Blooie, what is your soil like? How deep can you drive those T posts, and can you actually drive them in exactly where you want them, and have them go in at the angle you want them to go in at? I think that would make a huge difference. Here, we have more rock than soil where the natural conditions are intact. Driving T posts is an adventure. Often have to remove and replace, sometimes ending up a foot or more from where the hole should have been, then when you get down 6", the post will suddenly hit a boulder or two and head off in it's own direction.
 
Ours is hard packed clay and rock. Under the property, lurking in places we never expect, are remains of a stone foundation to the house and other buildings that used to stand here. We never know when we'll run into something under there. But we just pounded those posts directly into the ground, and the couple of places we did hit big rocks or pieces of foundation we dug 'em up. All of the posts except a couple pounded right in.
 
I have a 12' long CP HC that is very "framed", with a stick built loft dividing the back end into upper and lower portions, with the loft able to be completely enclosed. The bottom frame of that is slowly rotting away, i just may try to replace the bottom framing with T posts when the frame bites the dust. I'd hate to give up that coop, so when time and weather complete the destruction, it will be refurbished. It's completely covered with 1/2" HW cloth on the back 2 panels, with the 3rd panel added with CW covering.
 
I dunno, LG..maybe it's just me. But it seems to me that the more "stuff" used to build CP hoops and runs, the more resistance and weight we're talking about. Frames require joints, and every joint is a potential weak spot. Without a frame for stiffness, if the cattle panel does flex, it can rebound in short order.
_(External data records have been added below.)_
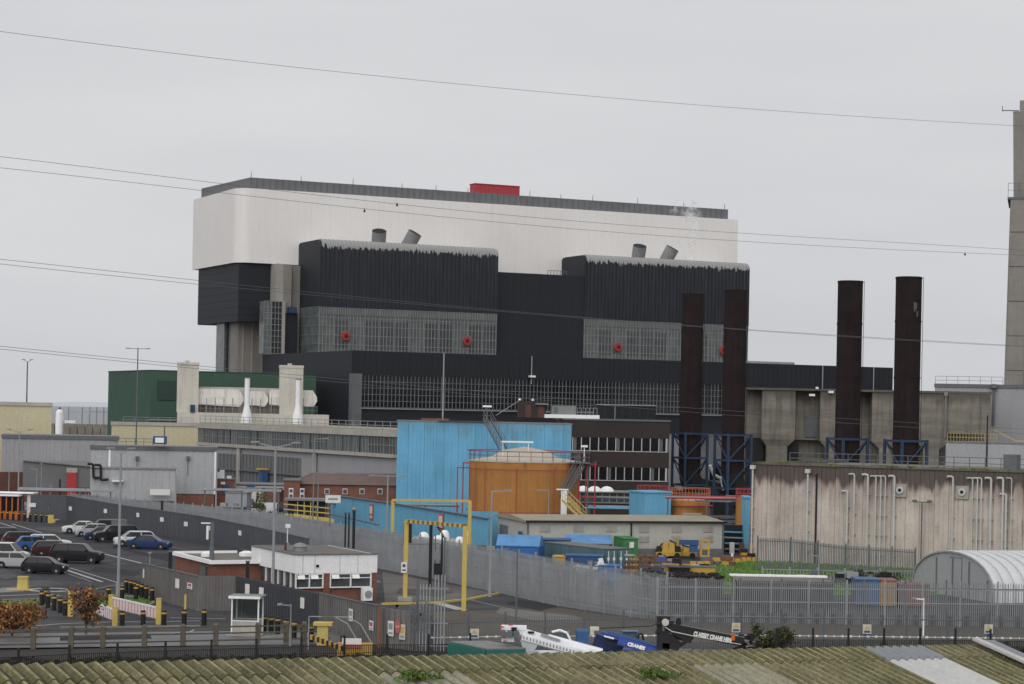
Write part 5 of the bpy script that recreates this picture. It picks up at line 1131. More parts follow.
for i, (px, yb, c, lab) in enumerate(((653, 577, 'blue_skip', 'low blue bin on the yard edge behind the dark shed'), (665, 575, 'signal_yellow', 'low yellow bin beside the blue bin behind the dark shed'), (679, 576, 'duct_dark', 'dark blue drum group between yellow bins'), (697, 576, 'signal_yellow', 'long low yellow bin on the grass behind the dark shed'))):
    q = G(px, yb); r = thing('yard_bin', lab, 'bin', q); w_ = 1.0 + (i == 3) * .7; mb = MB(); mb.hexa([(-w_ + .15, -.5, 0), (w_ - .15, -.5, 0), (w_ - .15, .5, 0), (-w_ + .15, .5, 0), (-w_, -.6, .9), (w_, -.6, .9), (w_, .6, .9), (-w_, .6, .9)]); mb.build('bin_body', M[c], r); mb = MB(); mb.box(-w_ - .05, w_ + .05, -.65, .65, .85, .95); mb.build('rim', M['galv_dark'], r)
for i, (px, yb) in enumerate(((664, 568), (672, 570), (690, 569))):
    q = G(px, yb); r = thing('pipe_bundle', 'bundle of grey pipes on the yard, %s from the left' % ORD[i], 'pipes', q, .1 * i, 'grey pipe bundles in the yard')
    for j in range(5): mb = MB(); mb.tube((-1.3, j * .22, .12 + (j % 2) * .2), (1.3, j * .22, .12 + (j % 2) * .2), .11, n=8); mb.build('pipe', M['galv'], r, 40)
q = G(732, 560); r = thing('white_marker_post', 'short white marker post on the grass', 'post', q); mb = MB(); mb.box(-.12, .12, -.1, .1, 0, .8); mb.build('post', M['sign_white'], r); mb = MB(); mb.box(-.14, .14, -.12, .12, .8, .86); mb.build('cap', M['galv'], r)
# two low dark sheds behind the fence
for (x0, x1, yt, label, rm) in ((650, 723, 579, 'low dark shed with a rubble-strewn grey roof behind the fence corner', 'roof_felt'), (738, 833, 581, 'low dark shed with a white roof edge behind the fence', 'white_paint')):
    Y = 172; a, b = A(x0, yt, Y), A(x1, yt, Y); f = Fr(a, b); r = bldg('low_shed', label, 'shed', f, f.len, 5, a.z, 'panel_slate', 'roof_felt', rib=.8)
    mb = MB(); mb.box(-.2, f.len + .2, 4.3, 5.2, a.z + .07, a.z + .2); mb.build('roof_edge', M[rm], r)
    if rm == 'roof_felt':
        rnd = random.Random(9); mb = MB()
        for i in range(150): mb.cbox((rnd.uniform(0, f.len), rnd.uniform(0, 4.8), a.z + .22), (rnd.uniform(.1, .4), .2, rnd.uniform(.1, .25)), rnd.random() * 3)
        mb.build('roof_rubble', M['duct_dark'], r, kind='stuff')
# coloured bins seen through the mesh on the right
for i, (x0, x1, yt, c, lab) in enumerate(((856, 880, 580, 'faded_blue', 'blue container seen through the fence mesh'), (880.5, 897, 581, 'faded_orange', 'orange container right of the blue one behind the mesh'), (899, 930, 585, 'faded_red', 'faded red container behind the fence mesh by the tunnel'))):
    Y = 172; a, b = A(x0, yt, Y), A(x1, yt, Y); p = Vector((a.x, Y, 0)); r = thing('shipping_container', lab, 'container', p); w_ = b.x - a.x; z = a.z; mb = MB(); mb.box(0, w_, 0, 2.4, .1, z)
    n = int(w_ / .4)
    for j in range(n): mb.box(j * w_ / n + .05, j * w_ / n + .25, -.06, 0, .2, z - .2)
    mb.build('body', M[c], r); mb = MB(); mb.box(-.05, w_ + .05, -.08, 2.45, z, z + .1); mb.build('roof', M[('faded_blue', 'faded_red', 'faded_red')[i]], r)
# polytunnel
q0 = A(912.5, 590, 190); f = Fr((q0.x, 190, 0), rz=0.0); zt = A(937, 552, 184).z
PT = thing('storage_tunnel', 'long white ribbed storage tunnel with a rounded arch end', 'tunnel', f.W(0, 0), f.rz)
# axis runs back to the right: use its own direction
ax = Vector((math.cos(R_(16)), math.sin(R_(16)), 0)); ex = Vector((math.sin(R_(20)), -math.cos(R_(20)), 0)); Wt = 13.0
def arch(sx, grow=0, n=18):
    o_ = ax * sx; c = []
    for i in range(n + 1):
        t = math.pi * i / n; x = Wt / 2 - (Wt / 2 + grow) * math.cos(t); z = (zt + grow) * (math.sin(t) ** .75); p = ex * x + o_; c.append((p.x, p.y, z))
    return c
mb = MB(); rings = []
for i in range(145):
    s_ = i * .25; rings.append(arch(s_, .16 * abs(math.sin(i * math.pi / 4)) ** .6))
mb.loft(rings, close=False, cap=False); mb.build('cover', M['tunnel'], PT, 60)
mb = MB(); mb.poly(arch(0.02)); mb.build('end_wall', M['tunnel_end'], PT)
mb = MB(); a_ = arch(-.05, .05)
for p, q in zip(a_, a_[1:]): mb.beam(p, q, .14)
mb.build('end_hoop', M['galv'], PT)
for i in range(36):
    mb = MB(); a_ = arch(i * 1.0, .05)
    for p, q in zip(a_, a_[1:]): mb.beam(p, q, .1)
    mb.build('hoop', M['hoop_soft'], PT)
for t in (.3, .5, .7): mb = MB(); p = ex * (Wt * t); mb.box(p.x - .05, p.x + .05, p.y - .12, p.y, 0, zt * .9 * math.sin(math.acos(1 - 2 * t)) ** .75); mb.build('end_post', M['galv_dark'], PT)
# ================================================================== FENCES AND SHEET WALLS
def poly_at(P, t):
    return P
def palisade(name, label, P, heights, pitch, mname, post_every=2.75, pale_w=.07, posts=True, post_extra=.15, rails=(.3, -.35), wire=False, postm=None, spike=True):
    """P world points on the ground, heights one per point"""
    r = thing(name, label, 'fence', P[0]); o = Vector(P[0]); pl = MB()
    for (a, ha), (b, hb) in zip(list(zip(P, heights)), list(zip(P, heights))[1:]):
        a, b = Vector(a), Vector(b); d = b - a; L_ = d.length; u = d / L_; n = int(L_ / pitch); nr = Vector((-u.y, u.x, 0)) * .012
        for i in range(n):
            t = (i + .5) / n; c = a + d * t - o; h = ha + (hb - ha) * t; e = u * pale_w / 2; z = Vector((0, 0, 1))
            tp = c + z * h
            pl._add([c - e + z * .05, c + e + z * .05, tp + e - z * .12, tp, tp - e - z * .12], [(0, 1, 2, 3, 4)])
            pl._add([c + e + z * .05, c + e + nr * 3 + z * .05, tp + e + nr * 3 - z * .12, tp + e - z * .12], [(0, 1, 2, 3)])
        k = max(1, round(L_ / post_every))
        if posts:
            for i in range(k + 1):
                t = i / k; c = a + d * t - o; h = ha + (hb - ha) * t; mb = MB(); mb.box(-.06, .06, .04, .16, 0, h + post_extra); q = mb.build('post', M[postm or mname], r, loc=c, rz=math.atan2(u.y, u.x))
        for s in rails:
            mb = MB(); za, zb_ = (s if s > 0 else ha + s), (s if s > 0 else hb + s); off = Vector((-u.y, u.x, 0)) * .07; mb.beam(a - o + off + Vector((0, 0, za)), b - o + off + Vector((0, 0, zb_)), .05, .07); mb.build('rail', M[mname], r)
    pl.build('pales', M[mname], r, kind='stuff')
    if wire:
        mb = MB()
        for (a, ha), (b, hb) in zip(list(zip(P, heights)), list(zip(P, heights))[1:]):
            a, b = Vector(a) - o, Vector(b) - o; d = b - a; n = int(d.length / .55)
            for i in range(n):
                t = i / n; c = a + d * t + Vector((0, 0, (ha + (hb - ha) * t) * wire)); mb.cbox(c, (.16, .05, .12), i)
            mb.beam(a + Vector((0, 0, ha * wire)), b + Vector((0, 0, hb * wire)), .03)
        mb.build('tape', M['mullion_white'], r, kind='stuff')
    return r
def GP(px, yb, yt): g_ = G(px, yb); return g_, EYE + ray(px, yt)[1] * g_.y
def sheet_wall(name, label, pts, mname, pan=2.4, capm=None, prof=.35):
    r = thing(name, label, 'wall', G(pts[0][0], pts[0][1])); o = G(pts[0][0], pts[0][1]); Q = [GP(*p) for p in pts]
    for (a, ha), (b, hb) in zip(Q, Q[1:]):
        d = b - a; n = max(1, round(d.length / pan)); u = d.normalized(); nr = Vector((-u.y, u.x, 0))
        for k in range(n):
            p = a + d * (k / n) - o; w_ = d.length / n; h0 = ha + (hb - ha) * k / n; h1 = ha + (hb - ha) * (k + 1) / n; mb = MB(); m_ = max(3, int(w_ / prof)); s_ = (w_ - .04) / m_
            mb.hexa([(0, .05, 0), (w_ - .03, .05, 0), (w_ - .03, .09, 0), (0, .09, 0), (0, .05, h0), (w_ - .03, .05, h1), (w_ - .03, .09, h1), (0, .09, h0)])
            for i in range(m_):
                x0, x1 = i * s_ + .02, i * s_ + s_ * .6; za = h0 + (h1 - h0) * x0 / w_; mb.box(x0, x1, 0, .05, 0.02, za - .02)
            mb.build('panel', M[mname], r, loc=p, rz=math.atan2(u.y, u.x))
        if capm: mb = MB(); mb.beam(a - o + Vector((0, 0, ha)) + nr * .05, b - o + Vector((0, 0, hb)) + nr * .05, .16, .08); mb.build('capping', M[capm], r)
    return r, Q
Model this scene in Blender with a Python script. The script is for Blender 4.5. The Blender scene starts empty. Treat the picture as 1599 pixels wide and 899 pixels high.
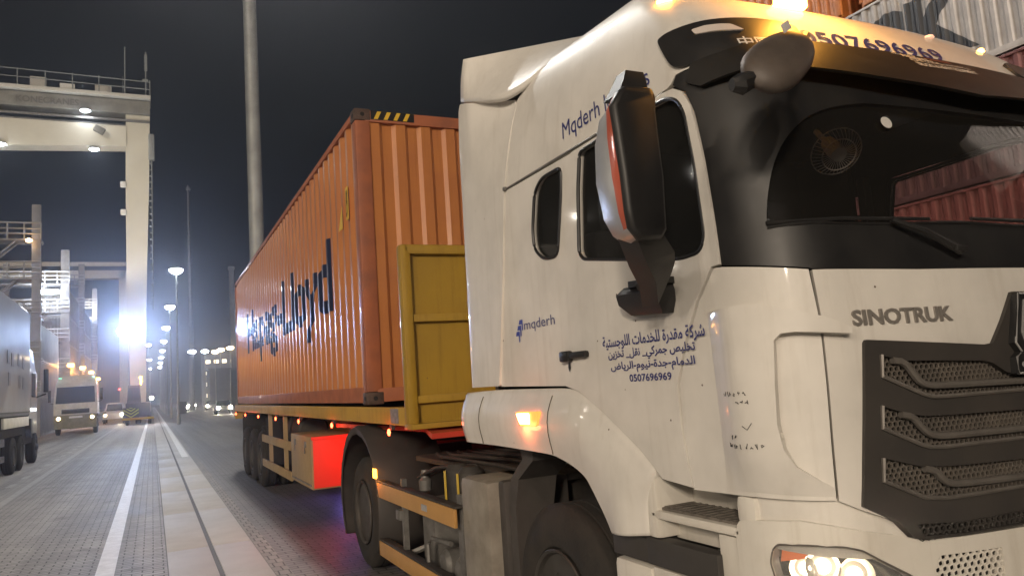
import bpy, bmesh, math, random
from mathutils import Vector, Matrix, geometry
random.seed(7)
sc = bpy.context.scene
C = sc.collection
# ---------------------------------------------------------------- camera
cam = bpy.data.objects.new('camera', bpy.data.cameras.new('camera')); C.objects.link(cam); sc.camera = cam
cam.data.sensor_width = 36; cam.data.lens = 1187.54/1599*36
cam.data.clip_start = .05; cam.data.clip_end = 2000
_r = ((0.90323461, 0.01246215, -0.42896612), (-0.42347272, -0.1361297, -0.89562244), (-0.06955641, 0.99061264, -0.11767968))
cam.matrix_world = Matrix(((*_r[0], 0), (*_r[1], 0), (*_r[2], 1.7), (0, 0, 0, 1)))
# ---------------------------------------------------------------- world: night sky with town glow near the horizon
w = bpy.data.worlds.new("World"); sc.world = w; w.use_nodes = True
nt = w.node_tree; bg = nt.nodes['Background']
tc = nt.nodes.new('ShaderNodeTexCoord'); sx = nt.nodes.new('ShaderNodeSeparateXYZ'); cr = nt.nodes.new('ShaderNodeValToRGB')
nt.links.new(tc.outputs['Generated'], sx.inputs[0]); nt.links.new(sx.outputs['Z'], cr.inputs[0]); nt.links.new(cr.outputs[0], bg.inputs[0])
cr.color_ramp.elements[0].position = 0.0; cr.color_ramp.elements[0].color = (.016, .018, .024, 1)
cr.color_ramp.elements[1].position = 0.75; cr.color_ramp.elements[1].color = (.024, .027, .032, 1)
e = cr.color_ramp.elements.new(.22); e.color = (.007, .008, .010, 1)
bg.inputs[1].default_value = 0.5
# ---------------------------------------------------------------- light: yard floodlights behind the camera, high masts ahead
def lamp(name, kind, loc, power, col, size=.2, aim=None, spot=None, parent=None, blend=.3):
    d = bpy.data.lights.new(name, kind); d.energy = power; d.color = col
    if kind == 'SUN': d.angle = size
    elif kind == 'AREA': d.shape = 'DISK'; d.size = size
    else: d.shadow_soft_size = size
    if kind == 'SPOT': d.spot_size = math.radians(spot); d.spot_blend = blend
    o = bpy.data.objects.new(name, d); C.objects.link(o); o.location = loc
    if aim is not None: o.rotation_euler = (Vector(aim)-Vector(loc)).to_track_quat('-Z', 'Y').to_euler()
    if parent is not None: o.parent = parent; o.location = Vector(loc)-org(parent)
    return o
def org(o):
    p = Vector(o.get('_org', (0, 0, 0))) if o is not None else Vector((0, 0, 0))
    return p
WARM = (1, .84, .66); COOL = (.86, .93, 1)
lamp('yard_light', 'SUN', (-20, -26, 10.5), 1.5, WARM, math.radians(5), aim=(0, 0, 1.5))
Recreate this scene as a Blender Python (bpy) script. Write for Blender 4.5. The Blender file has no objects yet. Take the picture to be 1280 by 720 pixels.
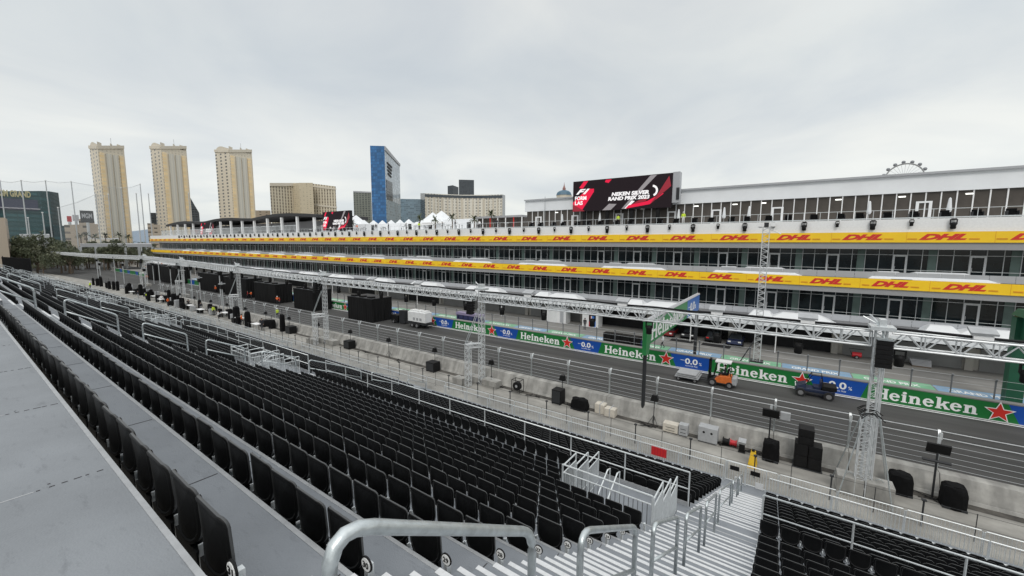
import bpy, math, random
import numpy as np
from mathutils import Matrix, Vector
R = math.radians
random.seed(7)
scene = bpy.context.scene
col = scene.collection

# ------------------------------------------------------------------ camera
F, PIT, ROL, YAW, HC = 498.0, R(6.28), R(-0.33), R(55.2), 12.4
cam = bpy.data.cameras.new('camera')
cam.sensor_width = 36.0
cam.lens = F / 1280 * 36.0
cam.clip_start, cam.clip_end = 0.05, 9000
camo = bpy.data.objects.new('camera', cam)
col.objects.link(camo)
camo.matrix_world = (Matrix.Translation((0, 0, HC)) @ Matrix.Rotation(-YAW, 4, 'Z')
                     @ Matrix.Rotation(math.pi / 2 - PIT, 4, 'X') @ Matrix.Rotation(-ROL, 4, 'Z'))
scene.camera = camo

# ------------------------------------------------------------------ sky, sun, exposure
SUN_EL, SUN_AZ = 42, 245          # azimuth of the sun, degrees clockwise from +Y
world = bpy.data.worlds.new('World')
scene.world = world
world.use_nodes = True
wn, wl = world.node_tree.nodes, world.node_tree.links
wn.clear()
def N(tree, t, **kw):
    n = tree.nodes.new(t)
    for k, v in kw.items():
        setattr(n, k, v)
    return n
wt = world.node_tree
w_out = N(wt, 'ShaderNodeOutputWorld')
w_bg = N(wt, 'ShaderNodeBackground')
sky = N(wt, 'ShaderNodeTexSky', sky_type='NISHITA', sun_disc=False)
sky.sun_elevation, sky.sun_rotation = R(SUN_EL), R(SUN_AZ)
w_bg.inputs[1].default_value = 0.104
tc = N(wt, 'ShaderNodeTexCoord')
sep = N(wt, 'ShaderNodeSeparateXYZ')
wl.new(tc.outputs['Generated'], sep.inputs[0])
def wmath(op, a, b=None, c=None):
    n = N(wt, 'ShaderNodeMath', operation=op)
    for i, v in enumerate((a, b, c)):
        if v is None: continue
        if isinstance(v, (int, float)): n.inputs[i].default_value = v
        else: wl.new(v, n.inputs[i])
    return n.outputs[0]
zc = wmath('MAXIMUM', sep.outputs[2], 0.0)
den = wmath('ADD', zc, 0.16)
cx, cy = wmath('DIVIDE', sep.outputs[0], den), wmath('DIVIDE', sep.outputs[1], den)
comb = N(wt, 'ShaderNodeCombineXYZ')
wl.new(cx, comb.inputs[0]); wl.new(cy, comb.inputs[1])
no = N(wt, 'ShaderNodeTexNoise'); no.inputs['Scale'].default_value = 1.0; no.inputs['Detail'].default_value = 7; no.inputs['Roughness'].default_value = 0.52
no.inputs['Distortion'].default_value = 0.5
wl.new(comb.outputs[0], no.inputs['Vector'])
no2 = N(wt, 'ShaderNodeTexNoise'); no2.inputs['Scale'].default_value = 0.22; no2.inputs['Detail'].default_value = 3
wl.new(comb.outputs[0], no2.inputs['Vector'])
# overcast deck: brightness by elevation (bright low band, grey, bright towards the zenith)
rampz = N(wt, 'ShaderNodeValToRGB')
e = rampz.color_ramp.elements
e[0].position, e[0].color = 0.0, (7.3, 7.5, 7.4, 1)
e[1].position, e[1].color = 1.0, (14.0, 14.0, 13.8, 1)
for p, c in ((0.07, (7.8, 7.95, 7.8, 1)), (0.2, (7.8, 7.95, 7.85, 1)), (0.36, (6.9, 7.2, 7.3, 1)), (0.5, (7.0, 7.2, 7.3, 1)), (0.68, (10.5, 10.6, 10.6, 1))):
    q = e.new(p); q.color = c
wl.new(zc, rampz.inputs[0])
cl = wmath('ADD', wmath('MULTIPLY', no.outputs[0], 0.28), wmath('MULTIPLY', no2.outputs[0], 0.45))
cl = wmath('ADD', cl, 0.715)
tint = N(wt, 'ShaderNodeValToRGB')
tint.color_ramp.elements[0].position, tint.color_ramp.elements[1].position = .34, .66
tint.color_ramp.elements[0].color = (.87, .90, .935, 1); tint.color_ramp.elements[1].color = (1.0, .995, .97, 1)
wl.new(no.outputs[0], tint.inputs[0])
ctin = N(wt, 'ShaderNodeMixRGB', blend_type='MULTIPLY'); ctin.inputs[0].default_value = 1
wl.new(rampz.outputs[0], ctin.inputs[1]); wl.new(tint.outputs[0], ctin.inputs[2])
cmul = N(wt, 'ShaderNodeMixRGB', blend_type='MULTIPLY'); cmul.inputs[0].default_value = 1
wl.new(ctin.outputs[0], cmul.inputs[1]); wl.new(cl, cmul.inputs[2])
mixs = N(wt, 'ShaderNodeMixRGB'); mixs.inputs[0].default_value = 0.93
wl.new(sky.outputs[0], mixs.inputs[1]); wl.new(cmul.outputs[0], mixs.inputs[2])
wl.new(mixs.outputs[0], w_bg.inputs[0]); wl.new(w_bg.outputs[0], w_out.inputs[0])

sun = bpy.data.lights.new('sun', 'SUN')
sun.energy, sun.angle, sun.color = 1.05, R(20), (1.0, 0.96, 0.9)
suno = bpy.data.objects.new('sun', sun); col.objects.link(suno)
sd = Vector((math.sin(R(SUN_AZ)) * math.cos(R(SUN_EL)), math.cos(R(SUN_AZ)) * math.cos(R(SUN_EL)), math.sin(R(SUN_EL))))
suno.rotation_euler = sd.to_track_quat('Z', 'Y').to_euler()
vs = scene.view_settings
scene.display_settings.display_device = 'sRGB'
vs.view_transform, vs.look, vs.exposure, vs.gamma, vs.use_curve_mapping = 'Standard', 'None', 0.0, 1.0, False

# ------------------------------------------------------------------ survey helper: bearing of a far landmark
def ray(u, v):
    r, up = (u - 640) / F, -(v - 360) / F
    cr, sr = math.cos(ROL), math.sin(ROL)
    r, up = r * cr + up * sr, -r * sr + up * cr
    c, s = math.cos(PIT), math.sin(PIT)
    fw, U = c + up * s, -s + up * c
    return Vector((r * math.cos(YAW) + fw * math.sin(YAW), -r * math.sin(YAW) + fw * math.cos(YAW), U))
def far(u, v, d):
    q = ray(u, v); h = math.hypot(q.x, q.y)
    return Vector((q.x / h * d, q.y / h * d, HC + q.z / h * d))
def onx(u, v, x):
    q = ray(u, v); return Vector((x, q.y / q.x * x, HC + q.z / q.x * x))
def seen(p):
    x, y, z = p[0], p[1], p[2] - HC
    r = x * math.cos(YAW) - y * math.sin(YAW); fw = x * math.sin(YAW) + y * math.cos(YAW)
    c, s = math.cos(PIT), math.sin(PIT)
    f2, up = fw * c - z * s, fw * s + z * c
    if f2 < .2: return None
    return 640 + F * r / f2, 360 - F * up / f2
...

I forgot to answer your questions about how deep the posts are, where we drove them, and about the angle. We didn't pound them in at any angle....in fact Ken was getting owley about a few of them not being straight enough when he pounded them in. The posts we used were 6 footers and we pounded them in about 2 feet deep so they were good and solid just using a fool to hold them straight (that fool would be me) and Ken pounding them in with a sledge hammer. It was actually the only difficult and labor intensive part of the whole build. We started out by laying out the cattle panel flat, then I picked up the end and "stood it up" where we wanted that end to be. He picked up the other end of the panel and walked toward me until we had it the height we wanted. We had rocks in our pockets and dropped them at the point where the panel would meet the post and that's where we put the posts. . Once the first one was in place, we just followed it the rest of the way down. Real scientific! But it's worked great, and for two old geezers with disabilities of one sort or another it was our ideal solution.